*GIVEN REQUEST*
Please quote exactly the opening lines of the data, from the first line to the one where "SUN_AZ, SUN_EL = 18, 42" appears.

*AVAILABLE DATA*
==============================

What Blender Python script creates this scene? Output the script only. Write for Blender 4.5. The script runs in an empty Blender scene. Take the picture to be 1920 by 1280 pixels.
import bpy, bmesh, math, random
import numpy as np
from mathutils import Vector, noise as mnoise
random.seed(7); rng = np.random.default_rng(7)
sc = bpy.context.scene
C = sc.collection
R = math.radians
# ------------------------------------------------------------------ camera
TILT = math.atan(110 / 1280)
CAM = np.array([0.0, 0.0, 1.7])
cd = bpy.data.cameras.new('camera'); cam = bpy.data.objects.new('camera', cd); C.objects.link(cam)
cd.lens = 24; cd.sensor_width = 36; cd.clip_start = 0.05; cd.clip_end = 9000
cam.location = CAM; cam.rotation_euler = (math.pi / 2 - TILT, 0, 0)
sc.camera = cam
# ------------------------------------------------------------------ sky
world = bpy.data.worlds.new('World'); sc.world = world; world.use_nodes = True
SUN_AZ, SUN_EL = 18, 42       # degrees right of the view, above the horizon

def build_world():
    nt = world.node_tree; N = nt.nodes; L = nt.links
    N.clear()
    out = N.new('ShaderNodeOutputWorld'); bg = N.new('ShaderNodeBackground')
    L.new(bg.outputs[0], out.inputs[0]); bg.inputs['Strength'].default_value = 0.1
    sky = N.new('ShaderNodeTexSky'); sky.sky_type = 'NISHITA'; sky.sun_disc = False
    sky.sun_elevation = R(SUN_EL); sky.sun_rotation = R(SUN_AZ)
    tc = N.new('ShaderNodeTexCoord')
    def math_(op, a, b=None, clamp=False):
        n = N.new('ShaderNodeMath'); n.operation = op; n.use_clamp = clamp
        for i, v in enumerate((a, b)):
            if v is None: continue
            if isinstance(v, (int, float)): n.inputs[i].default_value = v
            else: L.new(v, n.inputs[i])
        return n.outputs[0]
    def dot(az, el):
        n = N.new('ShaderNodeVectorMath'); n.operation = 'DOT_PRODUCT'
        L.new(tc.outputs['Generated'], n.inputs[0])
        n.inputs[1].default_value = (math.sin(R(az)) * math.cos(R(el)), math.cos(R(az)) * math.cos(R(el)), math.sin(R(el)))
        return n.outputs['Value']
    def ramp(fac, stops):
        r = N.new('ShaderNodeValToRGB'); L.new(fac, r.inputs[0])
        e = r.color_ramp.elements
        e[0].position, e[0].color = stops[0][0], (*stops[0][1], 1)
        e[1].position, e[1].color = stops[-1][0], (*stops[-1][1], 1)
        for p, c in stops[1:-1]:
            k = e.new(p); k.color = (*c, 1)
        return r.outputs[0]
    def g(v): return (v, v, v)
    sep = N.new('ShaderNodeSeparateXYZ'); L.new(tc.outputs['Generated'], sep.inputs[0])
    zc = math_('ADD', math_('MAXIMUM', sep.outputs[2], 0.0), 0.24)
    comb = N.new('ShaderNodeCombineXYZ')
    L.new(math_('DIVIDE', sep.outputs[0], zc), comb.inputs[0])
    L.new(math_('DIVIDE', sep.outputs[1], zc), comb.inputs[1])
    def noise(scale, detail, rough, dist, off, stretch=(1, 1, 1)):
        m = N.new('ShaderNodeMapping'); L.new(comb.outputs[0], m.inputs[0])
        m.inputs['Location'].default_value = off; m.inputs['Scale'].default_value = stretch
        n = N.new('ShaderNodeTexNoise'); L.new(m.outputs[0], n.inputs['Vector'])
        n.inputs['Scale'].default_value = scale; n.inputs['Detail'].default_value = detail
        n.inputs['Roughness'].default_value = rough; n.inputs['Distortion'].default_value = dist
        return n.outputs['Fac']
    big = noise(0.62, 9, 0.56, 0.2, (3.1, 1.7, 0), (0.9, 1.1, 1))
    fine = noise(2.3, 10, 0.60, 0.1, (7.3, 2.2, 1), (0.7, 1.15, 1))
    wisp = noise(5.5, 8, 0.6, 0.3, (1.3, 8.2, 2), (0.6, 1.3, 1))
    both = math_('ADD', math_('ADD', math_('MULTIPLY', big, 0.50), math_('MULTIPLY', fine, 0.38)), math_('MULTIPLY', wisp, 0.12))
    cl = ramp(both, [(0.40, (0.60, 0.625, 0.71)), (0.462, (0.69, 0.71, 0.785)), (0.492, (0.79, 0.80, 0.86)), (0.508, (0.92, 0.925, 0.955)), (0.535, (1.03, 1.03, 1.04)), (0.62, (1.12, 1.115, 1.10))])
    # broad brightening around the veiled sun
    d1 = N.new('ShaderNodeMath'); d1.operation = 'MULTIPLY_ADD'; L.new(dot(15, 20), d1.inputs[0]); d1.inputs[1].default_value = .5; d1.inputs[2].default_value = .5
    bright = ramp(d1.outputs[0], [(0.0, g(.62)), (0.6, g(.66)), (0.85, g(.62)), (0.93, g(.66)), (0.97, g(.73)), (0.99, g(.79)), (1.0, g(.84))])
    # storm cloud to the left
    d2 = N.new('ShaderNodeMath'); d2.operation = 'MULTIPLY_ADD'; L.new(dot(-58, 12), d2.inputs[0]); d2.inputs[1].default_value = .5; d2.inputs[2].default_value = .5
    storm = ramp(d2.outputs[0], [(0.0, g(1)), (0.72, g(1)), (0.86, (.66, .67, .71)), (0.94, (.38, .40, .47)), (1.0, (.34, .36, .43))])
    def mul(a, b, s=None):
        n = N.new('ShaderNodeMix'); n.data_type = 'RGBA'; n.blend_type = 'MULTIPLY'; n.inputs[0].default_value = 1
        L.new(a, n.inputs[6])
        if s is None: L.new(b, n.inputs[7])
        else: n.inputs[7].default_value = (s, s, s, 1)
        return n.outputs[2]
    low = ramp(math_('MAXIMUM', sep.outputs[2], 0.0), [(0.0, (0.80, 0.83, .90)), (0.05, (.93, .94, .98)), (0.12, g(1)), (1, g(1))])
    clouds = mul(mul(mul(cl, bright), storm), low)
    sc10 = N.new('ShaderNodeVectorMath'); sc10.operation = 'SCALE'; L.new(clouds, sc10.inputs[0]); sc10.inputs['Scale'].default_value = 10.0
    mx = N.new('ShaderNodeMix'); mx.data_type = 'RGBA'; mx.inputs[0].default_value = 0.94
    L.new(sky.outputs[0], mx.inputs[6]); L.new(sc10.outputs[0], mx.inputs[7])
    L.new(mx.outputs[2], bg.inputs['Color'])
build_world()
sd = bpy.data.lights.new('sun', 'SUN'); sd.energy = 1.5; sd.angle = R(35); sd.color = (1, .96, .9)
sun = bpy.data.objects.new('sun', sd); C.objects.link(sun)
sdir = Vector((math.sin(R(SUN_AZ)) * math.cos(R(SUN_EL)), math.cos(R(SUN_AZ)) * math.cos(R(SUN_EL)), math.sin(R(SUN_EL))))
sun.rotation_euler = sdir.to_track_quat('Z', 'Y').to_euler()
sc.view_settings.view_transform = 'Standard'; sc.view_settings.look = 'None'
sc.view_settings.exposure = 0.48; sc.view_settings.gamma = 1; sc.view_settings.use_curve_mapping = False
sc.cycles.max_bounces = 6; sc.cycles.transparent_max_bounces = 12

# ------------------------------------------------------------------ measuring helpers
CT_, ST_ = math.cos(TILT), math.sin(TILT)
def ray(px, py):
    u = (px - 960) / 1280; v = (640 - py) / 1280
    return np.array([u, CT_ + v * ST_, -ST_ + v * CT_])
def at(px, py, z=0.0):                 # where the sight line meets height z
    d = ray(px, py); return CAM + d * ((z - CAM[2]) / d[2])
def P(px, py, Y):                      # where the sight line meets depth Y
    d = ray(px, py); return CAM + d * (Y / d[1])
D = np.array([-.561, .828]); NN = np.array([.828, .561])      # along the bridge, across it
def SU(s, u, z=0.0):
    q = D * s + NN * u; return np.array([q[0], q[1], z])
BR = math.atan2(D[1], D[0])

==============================

*WRITTEN RESPONSE*
What Blender Python script creates this scene? Output the script only. Write for Blender 4.5. The script runs in an empty Blender scene. Take the picture to be 1920 by 1280 pixels.
import bpy, bmesh, math, random
import numpy as np
from mathutils import Vector, noise as mnoise
random.seed(7); rng = np.random.default_rng(7)
sc = bpy.context.scene
C = sc.collection
R = math.radians
# ------------------------------------------------------------------ camera
TILT = math.atan(110 / 1280)
CAM = np.array([0.0, 0.0, 1.7])
cd = bpy.data.cameras.new('camera'); cam = bpy.data.objects.new('camera', cd); C.objects.link(cam)
cd.lens = 24; cd.sensor_width = 36; cd.clip_start = 0.05; cd.clip_end = 9000
cam.location = CAM; cam.rotation_euler = (math.pi / 2 - TILT, 0, 0)
sc.camera = cam
# ------------------------------------------------------------------ sky
world = bpy.data.worlds.new('World'); sc.world = world; world.use_nodes = True
SUN_AZ, SUN_EL = 18, 42       # degrees right of the view, above the horizon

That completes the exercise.